* The request
Type out the data exactly as given. Skip any image.

* Provided material
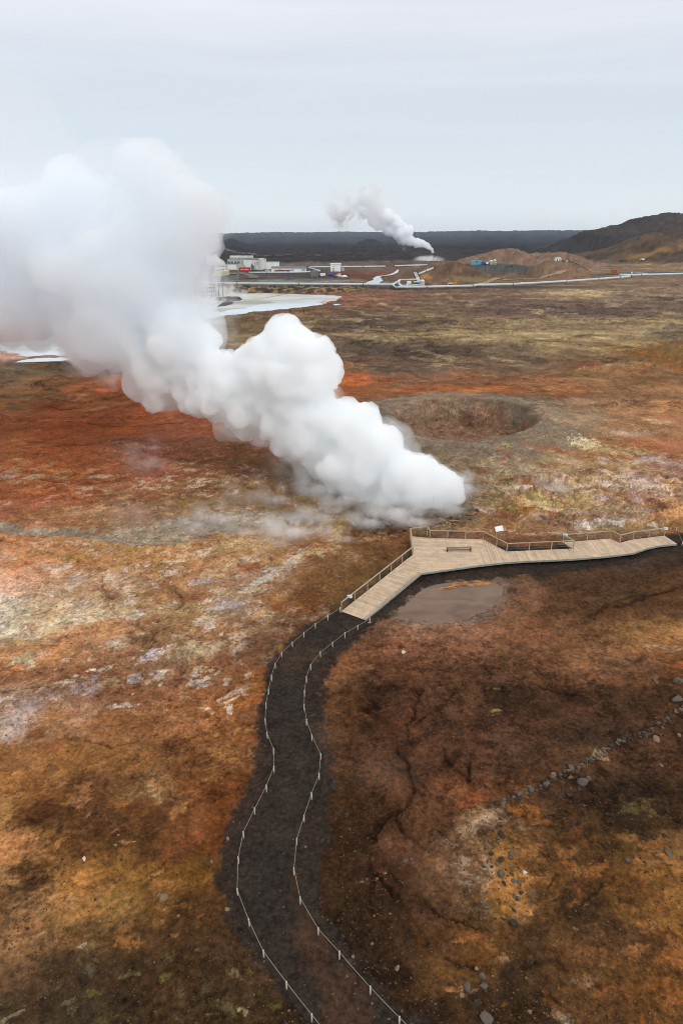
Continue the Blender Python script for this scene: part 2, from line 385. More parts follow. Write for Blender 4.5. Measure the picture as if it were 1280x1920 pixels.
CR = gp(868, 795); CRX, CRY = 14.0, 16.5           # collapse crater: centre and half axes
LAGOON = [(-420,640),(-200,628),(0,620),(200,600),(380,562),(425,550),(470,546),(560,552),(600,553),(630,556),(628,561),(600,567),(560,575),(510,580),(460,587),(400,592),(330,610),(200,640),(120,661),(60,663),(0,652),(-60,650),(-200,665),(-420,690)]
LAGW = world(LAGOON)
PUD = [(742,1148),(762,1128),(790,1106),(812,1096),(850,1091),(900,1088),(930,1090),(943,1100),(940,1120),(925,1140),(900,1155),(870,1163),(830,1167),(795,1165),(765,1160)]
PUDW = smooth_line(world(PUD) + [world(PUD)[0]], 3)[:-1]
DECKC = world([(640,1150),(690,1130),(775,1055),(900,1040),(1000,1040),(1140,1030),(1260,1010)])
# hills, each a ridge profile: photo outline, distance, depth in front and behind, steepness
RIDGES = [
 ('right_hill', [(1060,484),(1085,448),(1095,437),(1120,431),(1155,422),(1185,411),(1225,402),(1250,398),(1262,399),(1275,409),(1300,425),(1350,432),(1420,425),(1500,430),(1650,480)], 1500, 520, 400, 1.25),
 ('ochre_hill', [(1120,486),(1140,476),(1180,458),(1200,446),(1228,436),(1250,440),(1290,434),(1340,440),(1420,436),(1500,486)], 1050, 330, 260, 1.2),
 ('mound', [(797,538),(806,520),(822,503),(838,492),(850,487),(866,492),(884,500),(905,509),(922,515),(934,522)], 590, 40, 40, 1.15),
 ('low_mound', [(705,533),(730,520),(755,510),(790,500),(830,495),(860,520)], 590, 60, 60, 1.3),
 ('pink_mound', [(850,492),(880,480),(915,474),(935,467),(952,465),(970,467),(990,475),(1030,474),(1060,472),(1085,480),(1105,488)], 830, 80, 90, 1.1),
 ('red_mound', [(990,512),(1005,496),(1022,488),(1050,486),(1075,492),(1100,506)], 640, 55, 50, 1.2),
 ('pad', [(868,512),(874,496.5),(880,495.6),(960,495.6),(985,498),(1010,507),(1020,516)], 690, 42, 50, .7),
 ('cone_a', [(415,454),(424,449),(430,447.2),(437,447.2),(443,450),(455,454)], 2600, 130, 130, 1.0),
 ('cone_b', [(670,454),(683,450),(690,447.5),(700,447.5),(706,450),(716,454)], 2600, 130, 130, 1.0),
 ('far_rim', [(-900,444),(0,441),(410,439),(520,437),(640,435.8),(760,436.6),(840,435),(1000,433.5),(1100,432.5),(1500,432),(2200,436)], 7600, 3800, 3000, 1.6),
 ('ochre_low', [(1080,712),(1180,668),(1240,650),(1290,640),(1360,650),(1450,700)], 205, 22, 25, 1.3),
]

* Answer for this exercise
Continue the Blender Python script for this scene: part 2, from line 385. More parts follow. Write for Blender 4.5. Measure the picture as if it were 1280x1920 pixels.
CR = gp(868, 795); CRX, CRY = 14.0, 16.5           # collapse crater: centre and half axes
LAGOON = [(-420,640),(-200,628),(0,620),(200,600),(380,562),(425,550),(470,546),(560,552),(600,553),(630,556),(628,561),(600,567),(560,575),(510,580),(460,587),(400,592),(330,610),(200,640),(120,661),(60,663),(0,652),(-60,650),(-200,665),(-420,690)]
LAGW = world(LAGOON)
PUD = [(742,1148),(762,1128),(790,1106),(812,1096),(850,1091),(900,1088),(930,1090),(943,1100),(940,1120),(925,1140),(900,1155),(870,1163),(830,1167),(795,1165),(765,1160)]
PUDW = smooth_line(world(PUD) + [world(PUD)[0]], 3)[:-1]
DECKC = world([(640,1150),(690,1130),(775,1055),(900,1040),(1000,1040),(1140,1030),(1260,1010)])
# hills, each a ridge profile: photo outline, distance, depth in front and behind, steepness
RIDGES = [
 ('right_hill', [(1060,484),(1085,448),(1095,437),(1120,431),(1155,422),(1185,411),(1225,402),(1250,398),(1262,399),(1275,409),(1300,425),(1350,432),(1420,425),(1500,430),(1650,480)], 1500, 520, 400, 1.25),
 ('ochre_hill', [(1120,486),(1140,476),(1180,458),(1200,446),(1228,436),(1250,440),(1290,434),(1340,440),(1420,436),(1500,486)], 1050, 330, 260, 1.2),
 ('mound', [(797,538),(806,520),(822,503),(838,492),(850,487),(866,492),(884,500),(905,509),(922,515),(934,522)], 590, 40, 40, 1.15),
 ('low_mound', [(705,533),(730,520),(755,510),(790,500),(830,495),(860,520)], 590, 60, 60, 1.3),
 ('pink_mound', [(850,492),(880,480),(915,474),(935,467),(952,465),(970,467),(990,475),(1030,474),(1060,472),(1085,480),(1105,488)], 830, 80, 90, 1.1),
 ('red_mound', [(990,512),(1005,496),(1022,488),(1050,486),(1075,492),(1100,506)], 640, 55, 50, 1.2),
 ('pad', [(868,512),(874,496.5),(880,495.6),(960,495.6),(985,498),(1010,507),(1020,516)], 690, 42, 50, .7),
 ('cone_a', [(415,454),(424,449),(430,447.2),(437,447.2),(443,450),(455,454)], 2600, 130, 130, 1.0),
 ('cone_b', [(670,454),(683,450),(690,447.5),(700,447.5),(706,450),(716,454)], 2600, 130, 130, 1.0),
 ('far_rim', [(-900,444),(0,441),(410,439),(520,437),(640,435.8),(760,436.6),(840,435),(1000,433.5),(1100,432.5),(1500,432),(2200,436)], 7600, 3800, 3000, 1.6),
 ('ochre_low', [(1080,712),(1180,668),(1240,650),(1290,640),(1360,650),(1450,700)], 205, 22, 25, 1.3),
]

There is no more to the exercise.